Retirement Planning in the New Normal

In November 2007, “Bill” is getting ready to retire. After a severe downturn in his portfolio in 2000, 2001, and 2002, Bill has finally recovered most losses. He is confident that with the $2.5 million 401K he’s worked hard to build up, he can retire a year from now on his 65th birthday, and he and his wife will finally enjoy the dreams and visions he’s nurtured for decades.  His day comes, and now on November 20, 2008, he checks his portfolio to discover that his flourishing account, which a little more than a year ago stood proudly at $2.5 million, now squats humbly at $1.2 million. Is it back to work, or do Bill and his wife dash most of those dreams and retire anyway?

Like Bill, most of us are avoiding further losses and getting out of the risk of the market rather than waiting, maybe another decade, in this up and down market environment until maybe we can recover. But the monies we spend once we are in retirement can’t be recovered!  And you are worn out worrying about it.

Prudent planning going into retirement would dictate that a healthy percentage of your portfolio be moved to fixed investments as you age. However, when you walk out of the bank stunned by the dismal returns offered in CD’s, Money Markets and Savings accounts, then consider the risk associated with the bond markets offering better--but not inflation–fighting--returns, you throw your arms up in disgust, fear, and panic. Social Security offers some refuge, until the latest political speech scares you into thinking it will be taken away, which this planner thinks will never happen. All things may fail, but after half of Washington is sent home, the last thing they’ll do will be to cut Social Security.  You and I may experience fewer cost-of-living adjustments in the future, but mark my words; you will always have social security, despite the fear tactic that is so well-used in debates.

The solution for Bill and many others in retirement is a well-constructed fixed indexed annuity, with a guaranteed income rider.  Let’s look at what Bill could have done as late as one year before retirement.
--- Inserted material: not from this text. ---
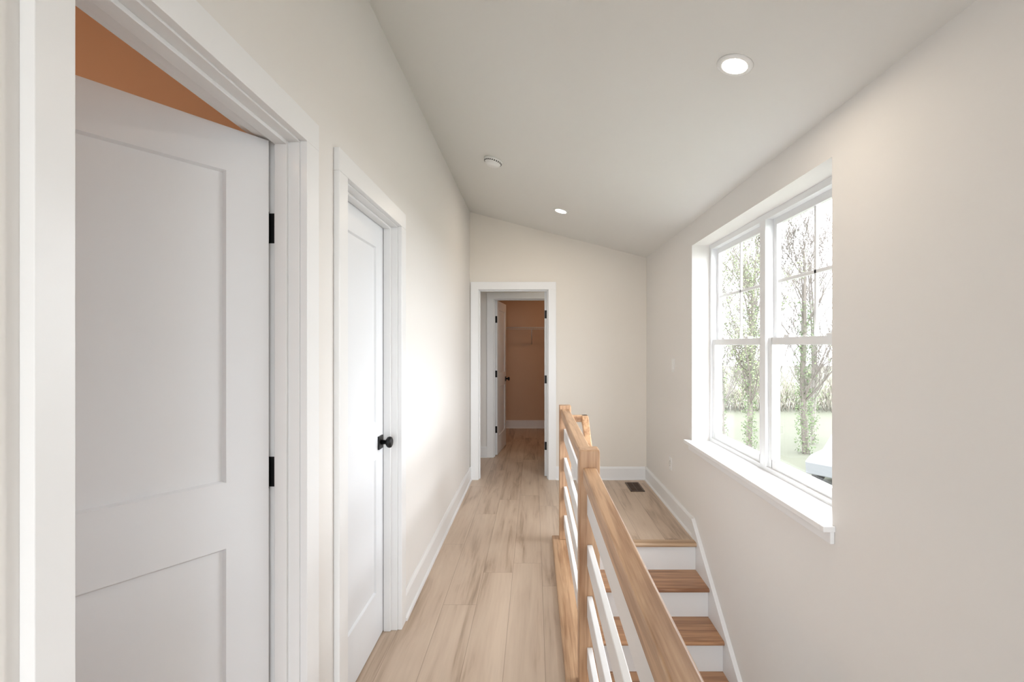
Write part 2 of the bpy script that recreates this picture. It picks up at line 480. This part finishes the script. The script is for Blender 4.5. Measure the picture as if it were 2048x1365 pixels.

Based on current offerings at the time of this writing, he could have taken his $2.5 million and been given a 10% bonus at time of contract, making the value $2,750,000. He then would have taken a guaranteed increase of 7% of his income value every year until he starts guaranteed income, or, at 65, take a guaranteed income for life of (5%)  $147,125 annually, even if he lives to 120! If he should die prematurely, his heirs would receive his account value, including the 10% upfront bonus, less what he has taken out and a fee of 0.06% per year (that’s 6 tenths of a percent per year) to guarantee his income, even if he runs out of account value.  That’s called security. That’s called planning!